Use induction to prove that the inequality, $n! < \left(\frac{n}{2}\right)^n$ continues to hold after $n=6$.

Question

I am confused how you would continue with the inductive step. Thanks

Answer 1

Basis step, $P_6 : 6!<(\frac{6}{2})^6\rightarrow 720<3^6=729$. True

Inductive step, suppose $P_n$ is true, prove that $P_{n+1}$ is also true.
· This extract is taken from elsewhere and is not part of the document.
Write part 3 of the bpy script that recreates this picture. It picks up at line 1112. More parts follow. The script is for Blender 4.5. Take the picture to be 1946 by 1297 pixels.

Note $P_n:n!<(\frac{n}{2})^n$ and $P_{n+1}:(n+1)!<(\frac{n+1}{2})^{n+1}$

Observe that, $$\begin{align}(\frac{n+1}{2})^{n+1}&=(\frac{n}{2}+\frac{1}{2})^{n+1} \\&>(\frac{n}{2})^{n+1}+(n+1)\cdot\frac{n^n}{2^{n+1}}+\frac{n(n+1)}{2}\cdot(\frac{n^{n-1}}{2^{n+1}})\tag{binomial}\\&=\frac{(5n+3)}{4}\cdot(\frac{n}{2})^n\\&=(n+\frac{n+3}{4})\cdot(\frac{n}{2})^n\\&>(n+1)\cdot(\frac{n}{2})^n,\forall n\ge6\end{align}$$

So, start with $P_n$,

$$\begin{align}n!(n+1)&<(\frac{n}{2})^n\cdot(n+1)\\&<(\frac{n+1}{2})^{n+1}\end{align}$$